Um dennoch als Klasse Zeit zu verbringen und gemeinsam an einem Projekt zu arbeiten, nahmen wir die Idee, für die Aufführung der Goldberg-Variationen eines Lübecker Streichtrios das Bühnenbild in Form von Filmsequenzen zu entwerfen, dankend an. Als Vorarbeit haben wir im Lateinunterricht intensiv die Metamorphosen von Ovid, also mythologische Verwandlungsgeschichten, übersetzt, analysiert, interpretiert und diese schließlich mit einem Rezeptionsdokument aus der Kunst verglichen. Anschließend haben wir uns mit dem Verwandlungsmotiv und dem Thema Liebe in unserer Metamorphose beschäftigt. Dann ging die Studienwoche im Schuppen 6 schon los. Wir fanden uns in Profil-gemischten Dreiergruppen zusammen, wodurch die Lateiner:innen ihre Expertise bezüglich der Metamorphosen und die Künstler:innen bezüglich der künstlerischen Umsetzung einbringen konnten. Die Herausforderung war hierbei, die zeitlose Gültigkeit der altsprachlichen Metamorphose und die Goldberg-Variation mit dem modernen Mittel Film zusammenzubringen, wobei das verbindende Glied Zitate zum Thema Liebe aus Ovids Werken waren.

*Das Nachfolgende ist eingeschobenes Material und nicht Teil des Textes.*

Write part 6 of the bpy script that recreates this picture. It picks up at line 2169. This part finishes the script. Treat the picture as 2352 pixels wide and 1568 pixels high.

Für die Lateiner:innen war das Highlight sicherlich das virtuelle Gespräch mit Raoul Schrott, einem Literaturwissenschaftler, Schriftsteller und Komparatisten, der unter anderem durch seine moderne Übersetzung der „Ilias“ bekannt geworden ist. Wir erhielten spannende Einblicke in die Herangehensweise eines professionellen Übersetzers und in sein Verständnis seiner philologischen Arbeit: Der Übersetzungsprozess sei immer ein “Kulturtransfer”, daher dürfe man nicht “Wort für Wort, sondern Sinn für Sinn“ übersetzen. Ganz generell sei “Literatur eine Weltverarbeitungsmaschine” und das regelmäßige Übersetzen “das beste Lehrmittel, das ich kenn.” Aus diesem Gespräch nehmen wir viele interessante Gedanken mit, für die wir sehr dankbar sind.

Wir blicken auf eine herausfordernde, aber vor allem spannende und bereichernde Woche zurück, die uns erneut die Zeitlosigkeit von lateinischen Texten aufgezeigt hat. Und für diejenigen unter uns, die noch der Rom Fahrt nachtrauerten, lieferte die L´Osteria zuverlässig ein tägliches Stückchen Rom in den Schuppen 6. Es war schön, den Austausch zwischen den beiden Profilen zu erleben und dabei als Klasse weiter zusammenzuwachsen. Dafür danken wir Frau Frank und ihrem Streichertrio, die uns diese Möglichkeit erst eröffnete, unseren Profillehrkräften Herrn Leibersperger und Frau Asmussen, die viel Zeit und Mühe investiert haben, damit wir in dieser belastenden Zeit eine unbeschwerte Woche gemeinsam verbringen konnten, und Raoul Schrott, der sich spontan die Zeit nahm, um uns einen Einblick in seine Arbeit zu geben.

Wir haben gelernt: Kulturtransfer, oder: Latein, Kunst, Musik: das passt sehr gut zusammen.